**WHAT THIS TASK INVOLVES:**
Below are some entries. Copy each line that holds the string "from".

**RECORDS PROVIDED:**
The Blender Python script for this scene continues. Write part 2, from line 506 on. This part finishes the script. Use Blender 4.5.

---

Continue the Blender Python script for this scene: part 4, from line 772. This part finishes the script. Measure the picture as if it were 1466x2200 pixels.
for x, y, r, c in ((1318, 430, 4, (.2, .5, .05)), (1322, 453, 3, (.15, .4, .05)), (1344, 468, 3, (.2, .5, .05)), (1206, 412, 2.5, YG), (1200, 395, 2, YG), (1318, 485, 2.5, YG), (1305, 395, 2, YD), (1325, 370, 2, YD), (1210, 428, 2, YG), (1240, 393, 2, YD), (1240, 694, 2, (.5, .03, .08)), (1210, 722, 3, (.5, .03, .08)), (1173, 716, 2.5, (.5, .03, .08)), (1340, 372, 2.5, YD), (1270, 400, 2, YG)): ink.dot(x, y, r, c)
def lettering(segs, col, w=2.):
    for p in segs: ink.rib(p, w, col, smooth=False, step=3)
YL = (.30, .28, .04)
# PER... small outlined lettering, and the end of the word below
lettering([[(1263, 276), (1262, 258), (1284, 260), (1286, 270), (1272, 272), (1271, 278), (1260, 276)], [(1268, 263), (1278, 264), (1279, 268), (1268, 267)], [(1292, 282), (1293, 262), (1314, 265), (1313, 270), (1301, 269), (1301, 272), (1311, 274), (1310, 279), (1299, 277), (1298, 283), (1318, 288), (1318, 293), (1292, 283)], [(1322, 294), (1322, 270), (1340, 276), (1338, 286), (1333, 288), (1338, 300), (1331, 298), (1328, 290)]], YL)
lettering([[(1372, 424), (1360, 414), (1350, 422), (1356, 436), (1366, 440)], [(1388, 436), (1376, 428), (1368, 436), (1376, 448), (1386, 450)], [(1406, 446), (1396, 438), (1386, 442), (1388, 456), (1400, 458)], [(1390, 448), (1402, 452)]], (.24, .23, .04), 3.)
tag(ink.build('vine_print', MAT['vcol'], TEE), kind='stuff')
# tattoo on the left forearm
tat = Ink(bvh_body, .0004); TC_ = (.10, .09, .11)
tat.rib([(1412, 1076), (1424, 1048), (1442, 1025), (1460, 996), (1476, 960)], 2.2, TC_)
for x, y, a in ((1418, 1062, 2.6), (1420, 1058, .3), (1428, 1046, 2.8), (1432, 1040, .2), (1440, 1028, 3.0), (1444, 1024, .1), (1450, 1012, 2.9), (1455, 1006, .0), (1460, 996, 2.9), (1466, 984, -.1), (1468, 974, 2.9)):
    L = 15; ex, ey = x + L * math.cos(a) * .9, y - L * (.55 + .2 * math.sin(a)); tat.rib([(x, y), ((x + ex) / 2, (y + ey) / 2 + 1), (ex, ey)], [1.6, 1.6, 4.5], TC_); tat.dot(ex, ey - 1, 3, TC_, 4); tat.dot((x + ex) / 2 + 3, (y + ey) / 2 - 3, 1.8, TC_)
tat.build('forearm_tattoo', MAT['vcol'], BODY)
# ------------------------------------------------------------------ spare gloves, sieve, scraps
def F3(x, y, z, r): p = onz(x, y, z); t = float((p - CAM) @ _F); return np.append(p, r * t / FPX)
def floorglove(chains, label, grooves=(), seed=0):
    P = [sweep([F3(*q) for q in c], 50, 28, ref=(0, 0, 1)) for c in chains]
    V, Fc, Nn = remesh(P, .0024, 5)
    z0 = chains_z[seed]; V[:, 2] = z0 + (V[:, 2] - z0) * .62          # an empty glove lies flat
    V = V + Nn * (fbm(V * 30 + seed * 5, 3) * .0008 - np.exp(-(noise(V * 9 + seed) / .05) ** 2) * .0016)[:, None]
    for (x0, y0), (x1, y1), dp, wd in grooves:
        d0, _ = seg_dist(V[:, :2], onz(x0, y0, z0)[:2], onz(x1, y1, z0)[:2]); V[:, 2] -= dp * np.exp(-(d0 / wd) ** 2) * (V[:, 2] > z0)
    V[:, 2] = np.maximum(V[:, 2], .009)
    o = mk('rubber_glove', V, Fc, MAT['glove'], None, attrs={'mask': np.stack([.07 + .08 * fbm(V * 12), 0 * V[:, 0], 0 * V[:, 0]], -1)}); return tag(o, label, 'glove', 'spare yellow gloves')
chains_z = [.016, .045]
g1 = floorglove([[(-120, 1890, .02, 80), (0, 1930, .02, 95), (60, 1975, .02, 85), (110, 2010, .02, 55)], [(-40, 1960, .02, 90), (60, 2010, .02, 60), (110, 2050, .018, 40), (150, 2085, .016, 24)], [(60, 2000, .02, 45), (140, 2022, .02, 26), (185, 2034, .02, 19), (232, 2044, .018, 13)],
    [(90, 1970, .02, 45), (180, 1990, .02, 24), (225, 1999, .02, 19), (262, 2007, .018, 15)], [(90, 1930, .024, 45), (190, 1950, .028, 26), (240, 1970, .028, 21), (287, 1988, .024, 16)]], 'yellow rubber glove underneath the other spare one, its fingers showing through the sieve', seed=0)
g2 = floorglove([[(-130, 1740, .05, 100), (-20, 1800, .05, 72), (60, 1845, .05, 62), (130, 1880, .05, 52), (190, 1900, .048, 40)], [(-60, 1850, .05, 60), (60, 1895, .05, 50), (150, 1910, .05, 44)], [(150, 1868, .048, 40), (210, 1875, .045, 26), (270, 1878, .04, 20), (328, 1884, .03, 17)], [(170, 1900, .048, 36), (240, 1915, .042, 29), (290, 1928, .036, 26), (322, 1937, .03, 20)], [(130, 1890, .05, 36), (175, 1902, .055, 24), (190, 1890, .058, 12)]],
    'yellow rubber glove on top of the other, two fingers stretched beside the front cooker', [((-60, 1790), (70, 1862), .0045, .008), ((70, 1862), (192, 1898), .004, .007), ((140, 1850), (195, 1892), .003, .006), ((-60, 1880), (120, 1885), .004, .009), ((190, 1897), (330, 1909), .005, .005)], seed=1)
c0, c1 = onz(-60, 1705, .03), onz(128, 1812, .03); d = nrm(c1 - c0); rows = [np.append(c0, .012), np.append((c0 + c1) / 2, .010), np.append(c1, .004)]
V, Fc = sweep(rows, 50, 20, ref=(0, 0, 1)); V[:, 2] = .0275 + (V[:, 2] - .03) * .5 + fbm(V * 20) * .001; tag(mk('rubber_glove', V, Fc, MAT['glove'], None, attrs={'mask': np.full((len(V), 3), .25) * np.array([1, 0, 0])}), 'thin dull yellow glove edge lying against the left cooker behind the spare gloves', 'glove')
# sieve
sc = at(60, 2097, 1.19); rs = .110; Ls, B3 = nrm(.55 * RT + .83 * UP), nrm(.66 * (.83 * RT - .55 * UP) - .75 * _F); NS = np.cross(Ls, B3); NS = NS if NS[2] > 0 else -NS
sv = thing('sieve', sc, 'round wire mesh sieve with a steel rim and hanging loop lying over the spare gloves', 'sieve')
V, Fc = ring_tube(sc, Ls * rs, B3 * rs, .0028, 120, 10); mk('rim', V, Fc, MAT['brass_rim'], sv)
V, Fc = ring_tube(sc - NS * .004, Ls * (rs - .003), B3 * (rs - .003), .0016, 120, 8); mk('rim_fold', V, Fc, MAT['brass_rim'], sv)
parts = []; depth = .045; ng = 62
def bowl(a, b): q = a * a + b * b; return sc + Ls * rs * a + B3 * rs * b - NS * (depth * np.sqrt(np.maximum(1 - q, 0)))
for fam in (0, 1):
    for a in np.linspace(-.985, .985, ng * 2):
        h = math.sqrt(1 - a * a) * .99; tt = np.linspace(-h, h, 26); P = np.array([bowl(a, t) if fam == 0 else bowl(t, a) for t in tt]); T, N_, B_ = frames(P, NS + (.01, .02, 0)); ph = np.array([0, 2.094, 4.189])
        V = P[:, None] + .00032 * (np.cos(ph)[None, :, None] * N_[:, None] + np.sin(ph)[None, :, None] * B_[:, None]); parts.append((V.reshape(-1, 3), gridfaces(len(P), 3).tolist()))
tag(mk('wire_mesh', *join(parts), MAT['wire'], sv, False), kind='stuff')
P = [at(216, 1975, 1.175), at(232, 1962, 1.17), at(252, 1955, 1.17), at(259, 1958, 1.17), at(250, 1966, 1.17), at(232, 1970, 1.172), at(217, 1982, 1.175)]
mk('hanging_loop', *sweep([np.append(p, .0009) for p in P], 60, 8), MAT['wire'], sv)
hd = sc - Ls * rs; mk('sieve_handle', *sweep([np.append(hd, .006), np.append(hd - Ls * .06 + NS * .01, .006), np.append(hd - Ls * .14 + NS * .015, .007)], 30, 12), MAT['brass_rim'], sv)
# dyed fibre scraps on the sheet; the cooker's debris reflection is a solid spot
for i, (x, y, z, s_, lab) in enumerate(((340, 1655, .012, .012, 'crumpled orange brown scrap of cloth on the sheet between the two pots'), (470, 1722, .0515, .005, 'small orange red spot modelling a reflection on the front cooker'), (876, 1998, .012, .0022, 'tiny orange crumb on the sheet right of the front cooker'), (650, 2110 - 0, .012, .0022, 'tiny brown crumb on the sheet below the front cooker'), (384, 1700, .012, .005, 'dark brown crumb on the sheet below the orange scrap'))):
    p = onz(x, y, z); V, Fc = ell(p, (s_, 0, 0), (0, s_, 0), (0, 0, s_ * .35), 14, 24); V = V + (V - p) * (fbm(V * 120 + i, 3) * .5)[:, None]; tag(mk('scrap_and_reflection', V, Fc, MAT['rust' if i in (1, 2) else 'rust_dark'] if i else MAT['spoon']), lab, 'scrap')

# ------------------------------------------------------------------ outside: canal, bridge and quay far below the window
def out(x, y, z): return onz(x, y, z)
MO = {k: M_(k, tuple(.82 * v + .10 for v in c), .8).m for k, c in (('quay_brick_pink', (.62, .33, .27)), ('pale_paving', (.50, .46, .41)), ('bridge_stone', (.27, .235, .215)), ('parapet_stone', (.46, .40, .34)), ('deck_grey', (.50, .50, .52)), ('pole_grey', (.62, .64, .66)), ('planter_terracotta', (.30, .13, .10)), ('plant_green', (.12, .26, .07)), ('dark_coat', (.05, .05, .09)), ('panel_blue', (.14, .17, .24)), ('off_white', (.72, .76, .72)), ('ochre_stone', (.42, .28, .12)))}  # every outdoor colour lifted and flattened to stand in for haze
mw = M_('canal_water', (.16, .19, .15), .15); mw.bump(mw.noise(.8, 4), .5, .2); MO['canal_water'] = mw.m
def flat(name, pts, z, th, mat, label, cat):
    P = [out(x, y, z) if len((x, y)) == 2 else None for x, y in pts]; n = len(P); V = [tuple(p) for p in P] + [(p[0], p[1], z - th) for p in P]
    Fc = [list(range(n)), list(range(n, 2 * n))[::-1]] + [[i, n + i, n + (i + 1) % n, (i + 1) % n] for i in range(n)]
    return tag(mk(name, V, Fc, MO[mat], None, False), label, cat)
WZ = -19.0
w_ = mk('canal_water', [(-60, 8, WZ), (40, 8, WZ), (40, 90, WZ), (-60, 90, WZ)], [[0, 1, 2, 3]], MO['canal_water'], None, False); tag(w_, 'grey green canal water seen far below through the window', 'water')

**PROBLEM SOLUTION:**
The Blender Python script for this scene continues. Write part 2, from line 506 on. This part finishes the script. Use Blender 4.5.
Continue the Blender Python script for this scene: part 4, from line 772. This part finishes the script. Measure the picture as if it were 1466x2200 pixels.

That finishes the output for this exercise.